Last week Tim Steiner said that since the Morrisons deal Ocado has been visited by companies from around the world and “there was a lot of interest” from those looking to launch their own online ordering services.  So what is going on?  Is Ocado a stand alone online grocer or could it become a service provider?  Is it worth more for what it does or what it knows?  If it is worth more for what it knows does it know how to turn that into shareholder value?  So far it has failed to prove itself in this respect as an online grocer or service provider, a problem often found in businesses that are uncertain of what they are there for and what they are good at.

Battersea déjà vu

Last week we had the latest launch of an £8bn redevelopment project for Battersea power station, attended by the Prime Minister, Mayor of London and the Prime Minister of Malaysia.  The latter attended because last year a Malaysian consortium bought the derelict site for £400m.
David Cameron promised that this time the redevelopment will definitely happen.  Mr. Najib the Malaysian Prime Minister declared “we are partners in prosperity”.  Boris asked “Does anyone seriously doubt that this amazing scheme is actually going ahead? No is the answer”.
Well Boris, I for one do have doubts, because some of us are old enough to remember we have been here before - several times.  Since being decommissioned 30 years ago there have been three previous failed redevelopment proposals that never passed go and numerous discussions with interested parties that got nowhere either.  The main parts of the existing building are listed and some of the scaffolding on the site has been there so long it is probably listed as well by now.
So my question is what is so different this time?  What is going on with this deal that makes it any more likely to proceed and to be completed than any of its predecessors?  There was nothing in the political rhetoric at the launch last week that even hinted at what this might be and the event itself was no different to those that have preceded it.
One question I would like to know the answer to is has the Malaysian consortium actually paid over the £400m for the site?  They may well have in which case that would be the first step completed, some of the previous attempts didn't get that far. Or they may not have, which may be for perfectly good reasons at this stage.  However when projects like this unravel it is not uncommon to find that the basic first steps were never completed so unreality never got close to becoming reality.  We really need to know if this significant and important redevelopment project, with all the implications it has for jobs and growth has more than Boris’ enthusiasm behind it.
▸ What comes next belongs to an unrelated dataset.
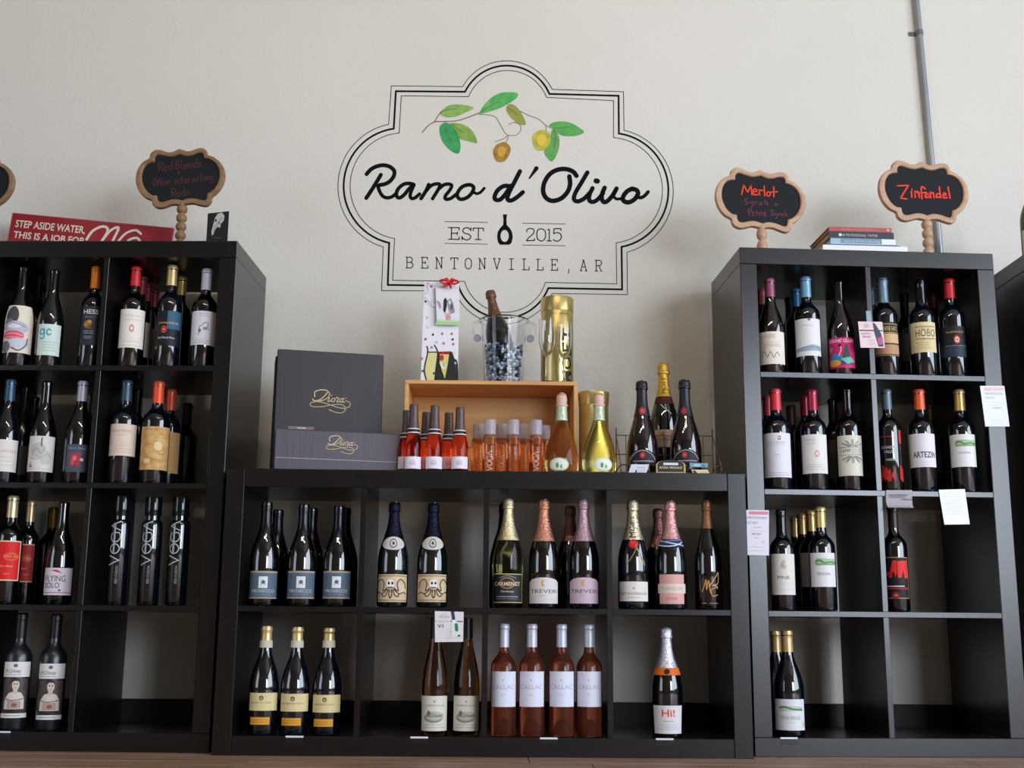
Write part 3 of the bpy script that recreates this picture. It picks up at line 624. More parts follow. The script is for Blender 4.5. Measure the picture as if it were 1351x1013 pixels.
# ---- right unit, second row
B('wine_bottle', 'R', 1, 1022.5, 514, .06, 'bord', .0415, 'blue', cap('cf3a45', .1, .4), 540.6, [(570.8, 629.4, 68, 'dfdfe8', [('r', .05, .22, .84, .93, 'c8605a'), ('r', .09, .18, .87, .91, 'dfdfe8'), ('t', 'FRANCISCAN', -.7, .5, .76, .80, 'b5b3bd'), ('r', -.7, .5, .72, .725, 'b5b3bd'), ('r', -.15, .1, .50, .51, '9a98a8')]+lines(.05, .10, 2, 'c3c1cc', .7))],
  desc='coral-topped bottle with tall blank-looking white label and tiny red square')
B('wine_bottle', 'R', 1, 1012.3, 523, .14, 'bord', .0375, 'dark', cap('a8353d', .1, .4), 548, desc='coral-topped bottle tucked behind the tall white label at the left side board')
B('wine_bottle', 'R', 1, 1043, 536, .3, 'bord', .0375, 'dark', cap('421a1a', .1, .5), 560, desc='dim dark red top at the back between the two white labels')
B('wine_bottle', 'R', 1, 1071, 515, .06, 'bord', .0390, 'blue', cap('9a2038', .25, .3), 541, [(572.7, 624.3, 66, 'e3e0dc', [('t', 'FERRARI', -.7, .05, .83, .89, 'c0bbb4'), ('t', 'CARANO', -.5, .05, .75, .79, 'c0bbb4'), ('e', .15, .5, .16, .09, 'd9a8a2'), ('e', .15, .5, .08, .045, 'e3e0dc')]+lines(.1, .22, 3, 'cbc6c0', .7))],
  desc='crimson-topped bottle with white label and faint pink crest, middle of its cell')
B('wine_bottle', 'R', 1, 1061.5, 523, .14, 'bord', .0375, 'dark', cap('7a1c28', .2, .3), 548, desc='crimson-topped bottle tucked behind the faint pink crest one')
camp = [('r', -.75, -.3, .69, .70, '7a7a72'), ('t', 'CAMP', -.72, .05, .575, .66, '5c5c54')]
for s_ in (1, -1):
    for a in (35, 60, 90, 120, 145):
        for k in (0, 1):
            ca, sa = math.cos(math.radians(a)), math.sin(math.radians(a))
            x0 = .15+.25*ca; y0 = .60+s_*(.10+.03*sa)
            camp.append(('l', [(x0+k*.09, y0), (x0+.6*ca+k*.09, y0+s_*.16*sa)], .012, '7f857c'))
camp += [('r', .1, .9, y, y+.008, '8a8f86') for y in (.55, .60, .65)]+[('r', -.8, .9, y, y+.008, '7f857c') for y in (.51, .70)]
B('wine_bottle', 'R', 1, 1117, 514, .06, 'bord', .0385, 'black', mat('0a0a0e', .12, spec=.6), 546, [(574, 627.4, 64, 'd9d7c8', camp)], desc='black-topped bottle with pale label of radiating lines lettered CAMP')
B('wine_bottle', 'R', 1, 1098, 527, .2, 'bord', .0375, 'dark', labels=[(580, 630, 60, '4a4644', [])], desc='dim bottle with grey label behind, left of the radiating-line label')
B('wine_bottle', 'R', 1, 1169, 515, .055, 'bord', .0365, 'black', cap('5f7178', .3, .4), 540, [(567, 640, 66, '000', [('r', -.8, .2, .875, .885, 'c8282c'), ('r', .72, 1, .76, 1, 'c8383c'), ('t', 'ALEXANDER', -.6, .35, .66, .71, 'c9c9cc'), ('t', 'VALLEY', -.4, .35, .58, .63, 'c9c9cc'), ('t', 'HOMESTEAD', -.3, .35, .44, .48, 'c9c9cc')]+[
    ('p', [(x-.1, .06+.1*((k*5) % 3)/2), (x+.12, .08), (x+.08, .26+.08*((k*7) % 4)/3), (x-.08, .22+.05*((k*3) % 4))], 'c02a2c') for k, x in enumerate((-.7, -.5, -.3, -.1, .15, .75, .9))], {'shape': 'none'})],
  desc='grey-capped black bottle printed with red drips, beside the divider')
B('wine_bottle', 'R', 1, 1212, 515, .06, 'bord', .0395, 'blue', cap('df5a2c', .15, .35), 540, [(571.7, 616, 66, 'e2dee4', [('t', 'ARTEZIN', -.65, .88, .28, .46, '43434c', 'b')]+lines(.06, .14, 2, 'cfcbd2', .5))], desc='orange-topped bottle with white label lettered ARTEZIN')
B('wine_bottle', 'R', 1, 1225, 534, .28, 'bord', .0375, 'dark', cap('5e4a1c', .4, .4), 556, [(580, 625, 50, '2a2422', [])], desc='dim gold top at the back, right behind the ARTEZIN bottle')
GREEN = [('p', [(-.5, .62), (-.45, .84), (1, .82), (1, .64)], 'a9c49a'), ('l', [(-.5, .74), (-.2, .78), (.1, .70), (.5, .73), (.95, .70)], .05, '5f8c5c', 1), ('l', [(-.5, .68), (-.1, .66), (.9, .66)], .04, '7fa674', 1)]
B('wine_bottle', 'R', 1, 1265, 515, .06, 'bord', .0390, 'blue', cap('c8a964', .5, .35), 541.3, [(572.7, 615.6, 64, 'e4e4e6', GREEN+[('t', 'PEDRONA', -.3, .5, .40, .46, 'a8a8a8')])], desc='gold-topped bottle with a green vineyard strip label, beside the right side board')
# ---- right unit, third row
B('wine_bottle', 'R', 2, 1030, 673, .055, 'bord', .0365, 'blue', mat('0b0d12', .15, spec=.6), 706, [(730.5, 784.5, 64, 'dfdcd6', [('e', .05, .80, .12, .06, 'c3b8a8'), ('e', .1, .68, .12, .06, 'd0b8a4'), ('e', -.05, .72, .1, .07, 'b5b0a4'), ('t', 'PINE', -.4, .45, .38, .46, '77736c'), ('r', -.8, .8, .27, .275, 'b8b4ac'), ('r', -.8, .8, .13, .135, 'b8b4ac')])], desc='black-topped bottle with tall white label, left end of the third row')
for i, (x, y, D) in enumerate(((1082, 669.5, .055), (1069.3, 674.5, .135), (1057.6, 678.5, .215), (1048.4, 682, .295))):
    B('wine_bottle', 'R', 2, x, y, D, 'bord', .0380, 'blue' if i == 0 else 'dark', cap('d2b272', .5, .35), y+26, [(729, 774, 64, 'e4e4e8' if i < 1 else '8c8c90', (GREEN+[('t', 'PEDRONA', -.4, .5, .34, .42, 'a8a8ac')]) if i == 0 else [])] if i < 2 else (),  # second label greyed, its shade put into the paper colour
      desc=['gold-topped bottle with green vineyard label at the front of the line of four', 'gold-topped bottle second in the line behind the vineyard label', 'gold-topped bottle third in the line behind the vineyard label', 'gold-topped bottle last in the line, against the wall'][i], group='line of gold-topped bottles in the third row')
B('wine_bottle', 'R', 2, 1177, 668, .055, 'bord', .0365, 'black', mat('2a1c1a', .35, metal=.2), 696, [(734.7, 789.5, 64, 'a98a50', [('r', -.95, .95, .02, .98, '1c1516'), ('p', [(-.55, .50), (-.2, .92), (.05, .92), (.05, .62), (-.1, .5), (-.1, .64), (-.3, .62), (-.3, .5)], 'd8262c'), ('p', [(.1, .5), (.1, .9), (.85, .92), (.95, .5), (.6, .48), (.5, .7), (.35, .5)], 'e0302c'), ('r', -.8, -.5, .56, .64, 'd8262c'),
    ('r', -.8, .6, .31, .42, '141420'), ('r', -.75, .55, .285, .305, 'e8e0e0'), ('r', -.7, .9, .22, .26, '9c2030'), ('e', -.1, .08, .28, .08, '8c1c2c'), ('t', '15', -.18, 0, .06, .1, 'e8d0c8')])],
  desc='bottle with black label of bold red block art, alone below the curled card')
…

Business rates – the elephant on the high street?

Bricks and mortar retailers are getting hot under the collar about business rates.  Boots, John Lewis, Tesco and Sainsbury’s have all called for a rebalancing of the system, claiming the current system unfairly penalises retailers with physical stores compared with online retailers.
Last week Sir Philip Green, owner of Top Shop and Arcadia waded into the argument at a hearing of the Commons Select Committee on Business.  However rather than just continuing with the “unfair” line, he claimed that government is using the uniform business rate mechanism to keep business rates high and ensure they don’t lose any revenue.  For years retail property rents went only one way, upwards and upward only rent reviews were common in rental agreements.  Business rates went the same way as they were linked to valuation which in turn is determined by rental yield. Time went on and business rates became a major source of government revenue.  No one seemed to question this, even though it was clearly unsustainable.
This was proven to be unsustainable when following the financial crash in 2008, valuations and rents on retail properties in many areas went down, as tenants threatened to close units if landlords did not lower rents.  However business rates did not because, as Sir Philip pointed out the government “can inflate the uniform business rate above RPI, so keeping their tax revenues in line.  They fix it so they don’t lose any revenue”.  He gave the example of one of his stores where the rent has come down from £500, 000 to £125,000 over a 5 year period but the rates have stayed the same at £277,000.  Sir Philip believes this should now be nearer £50,000.  He also proposed a business rates freeze and that small retailers should only pay a nominal sum, both of which could be achieved without any legislative change.
The government claims to be concerned about the decline of the high street and has put up £1.2m under the High Street Innovation scheme to finance a number of “Portas Pilot” projects to revitalise a number of selected high streets. Also the Chancellor has brought forward phased reductions in corporation tax claiming that this will give the UK one of the most competitive business tax regimes in the developed world.  However as Alex Gourlay, Chief Exec of Alliance Boots pointed out that for his company of the total of corporation tax, business rates and employment taxes, two thirds is now made up of the indirect business rates and employment taxes.  Reducing the tax on profits which the government is making more difficult to earn by inflating occupancy and employment taxes is not a low business tax regime.
So what is going on?  Has it not occurred to those in government that they can reduce costs of occupancy and employment for shops?  Or perhaps it has occurred to them but they want to preserve the tax revenues, so teaming up with a TV personality to launch yet another “innovation” scheme is an attempt to distract us from what is really going on?  Sir Philip may well have lifted the lid on something really significant here.  Namely that it is the government itself that is making the disparity in operating costs between physical shops and online greater than it needs to be.

One for the Guvnor

Once again the BoE left base rates at an historic low.  On the face of it the first act by the new governor Mark Carney was to do exactly what his predecessor has been doing.  However there was a big difference because he followed up by stating clearly that interest rates would remain low for some time to come.  The reason for this is that the economic recovery remains weak so any upward move in interest rates would be highly detrimental for the foreseeable future.

So in stark contrast to his predecessor who never commented on the future path of interest rates, Mr. Carney has told us plainly what is going on and why.  What is more it all makes sense so a good start from the new governor.

So that was some of the week before this week. We hope you found some of the above thought provoking and useful for you and your business. We trust you had a good weekend and hope you have a great week this week.